Camp was for cookouts, snacks, puzzles, and time-worn board games. It was for reading old and musty books long abandoned by others but brand-new to me. It was for coloring, drawing on yellowed sheets of construction paper, and singing at the top of my lungs on the bow of the boat as we hummed across the lake. (In my early teens, I discovered that despite the rushing wind drowning out the world around me, everyone had been able to hear me the entire time, to my great embarrassment.) At camp, we were cut off from the world. No phone, no TV, and usually no radio ... then, later, once it became a possibility, no internet.
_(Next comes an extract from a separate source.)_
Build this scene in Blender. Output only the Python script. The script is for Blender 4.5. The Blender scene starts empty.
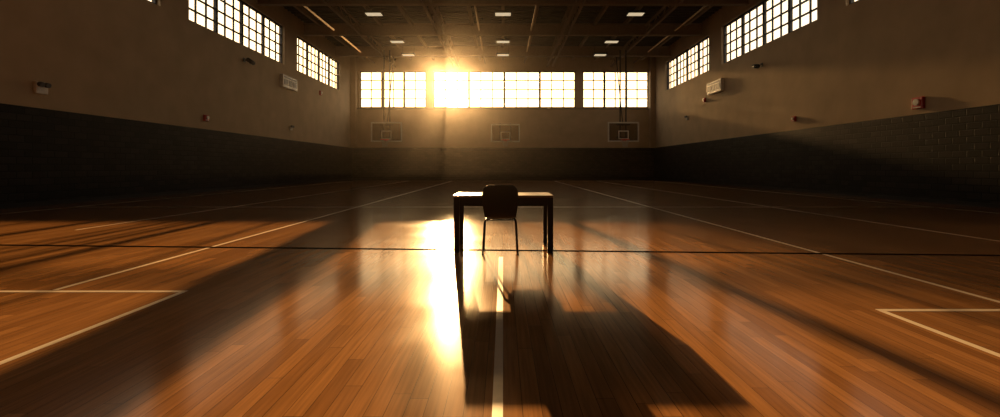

My creativity always flourished at camp: I would spend long, lazy afternoons sunning myself on the boulders at the water's edge, listening to the waves from boats' wake lap the shore, and hear other worlds in their song. Socked away in my little corner of nature, cut off from the rest of the world, it was always easier to dream. Out of sight, out of mind.
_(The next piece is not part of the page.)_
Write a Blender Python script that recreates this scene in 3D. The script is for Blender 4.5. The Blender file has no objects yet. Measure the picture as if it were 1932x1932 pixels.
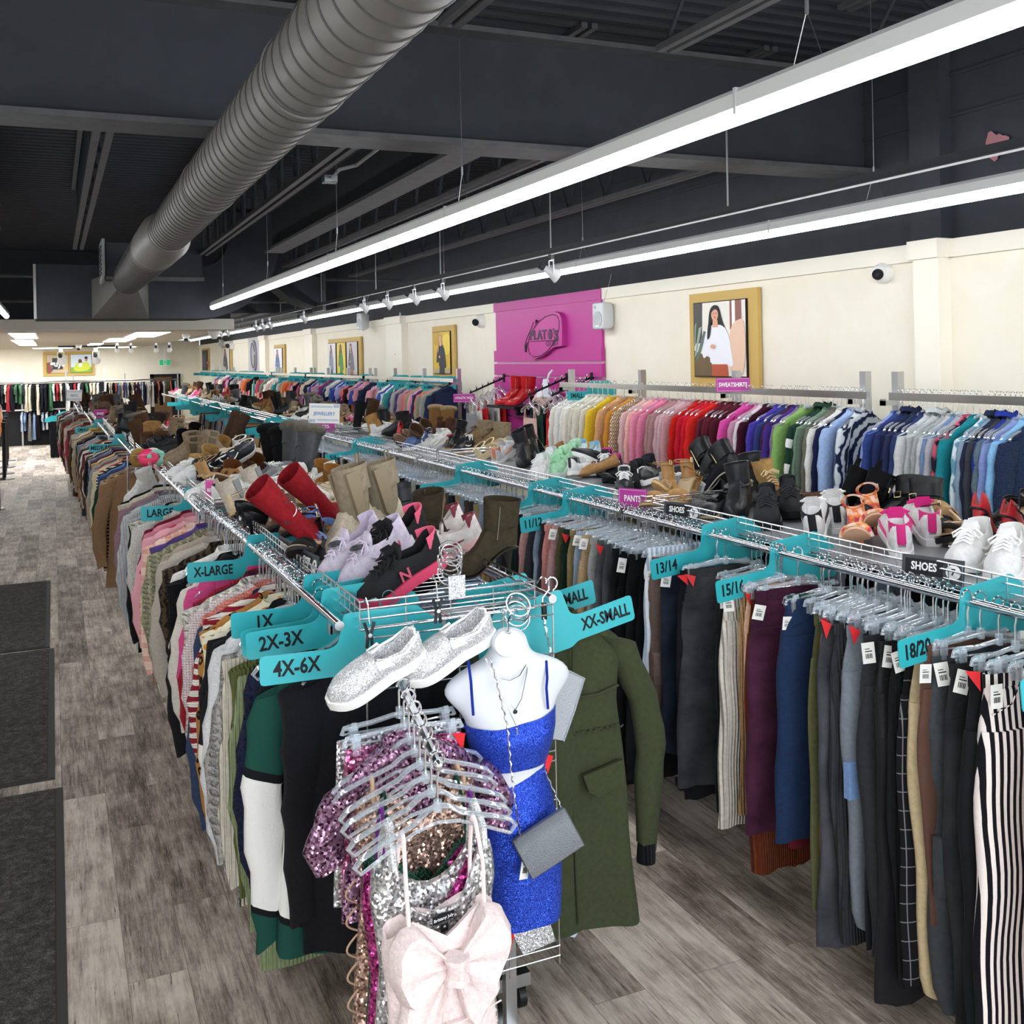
import bpy, math, random
import numpy as np
from mathutils import Matrix, Vector, Euler
PI = math.pi
SC = bpy.context.scene
COL = SC.collection
# ------------------------------------------------------------------ camera
TH = math.atan(866/1950.0); CT, ST = math.cos(TH), math.sin(TH); ROLL = 0.02; CAMH = 2.05
cam = bpy.data.cameras.new('camera'); camo = bpy.data.objects.new('camera', cam); COL.objects.link(camo)
R_ = Vector((CT, -ST, 0)); U_ = Vector((0, 0, 1)); F_ = Vector((ST, CT, 0))
r_ = R_*math.cos(ROLL) - U_*math.sin(ROLL); u_ = R_*math.sin(ROLL) + U_*math.cos(ROLL)
camo.matrix_world = Matrix(((r_.x, u_.x, -F_.x, 0), (r_.y, u_.y, -F_.y, 0), (r_.z, u_.z, -F_.z, CAMH), (0, 0, 0, 1)))
cam.sensor_width = 36; cam.lens = 36*1950/1932; cam.shift_y = -293/1932; cam.clip_start = 0.05; cam.clip_end = 200
SC.camera = camo
# ------------------------------------------------------------------ world, exposure
w = bpy.data.worlds.new('world'); SC.world = w; w.use_nodes = True
w.node_tree.nodes['Background'].inputs[0].default_value = (0.80, 0.88, 1.0, 1)
w.node_tree.nodes['Background'].inputs[1].default_value = 0.9
SC.view_settings.view_transform = 'Standard'; SC.view_settings.look = 'None'
SC.view_settings.gamma = 1; SC.view_settings.use_curve_mapping = False
SC.view_settings.exposure = 0.60
try:
    SC.cycles.transparent_max_bounces = 32
except Exception:
    pass
TUBE = 19.0      # emission of the fluorescent lenses
def area(name, loc, rot, sx, sy, energy, col):
    l = bpy.data.lights.new(name, 'AREA'); l.shape = 'RECTANGLE'; l.size = sx; l.size_y = sy; l.energy = energy; l.color = col
    o = bpy.data.objects.new(name, l); o.location = loc; o.rotation_euler = rot; COL.objects.link(o); return o
# daylight through the shop front behind the camera
area('shopfront_daylight', (0.8, -2.6, 1.6), (math.radians(-90), 0, PI), 7.5, 2.6, 165, (0.90, 0.95, 1.0))

# ------------------------------------------------------------------ pixel calibration helpers (photo frame 1932 x 1932)
def ray(px, py):
    dx, dy = px-966, py-673
    x = dx*math.cos(ROLL)-dy*math.sin(ROLL); y = dx*math.sin(ROLL)+dy*math.cos(ROLL)
    u, v = x/1950, -y/1950
    return u*CT+ST, CT-u*ST, v
def atz(px, py, z):
    X, Y, Z = ray(px, py); k = (z-CAMH)/Z; return Vector((X*k, Y*k, z))
def atx(px, py, x):
    X, Y, Z = ray(px, py); k = x/X; return Vector((x, Y*k, CAMH+Z*k))
def aty(px, py, y):
    X, Y, Z = ray(px, py); k = y/Y; return Vector((X*k, y, CAMH+Z*k))

def wallM(p):     # local x -> along the right wall towards the camera, y -> up, z -> out into the shop
    return Matrix(((0, 0, -1, p[0]), (-1, 0, 0, p[1]), (0, 1, 0, p[2]), (0, 0, 0, 1)))
def frontM(p, yaw=0.0):    # local x -> right, y -> up, z -> towards the shop front
    return Matrix.Translation(p) @ Matrix.Rotation(yaw, 4, 'Z') @ Matrix.Rotation(PI/2, 4, 'X')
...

When Camp NaNoWriMo began to roll around earlier this week, I started thinking more and more about Camp JanJuKip. It's changed a great deal since my younger days: repainted, fitted with a new deck and chimney, a better generator, and - yes, Bob - a screen door that doesn't slam like a gunshot. Wireless internet had made the world accessible from the boulders. The last time I went, I had to admit... it had lost a great deal of its magic. The rough edges had been sanded down, and much of its simplicity had fallen away. It no longer seemed like an old, well-loved treasure tucked away in the wilderness: somehow, camp had become just another house, though harder to get to. But I keep its spirit in my heart, and as I take a break from this blog for the month of April, I'd like to think that every time I sit down to write, I can hear the lake lapping near my feet, and hear the buzz of a hardy generator in the near distance, keeping the hot dogs and my soda cold.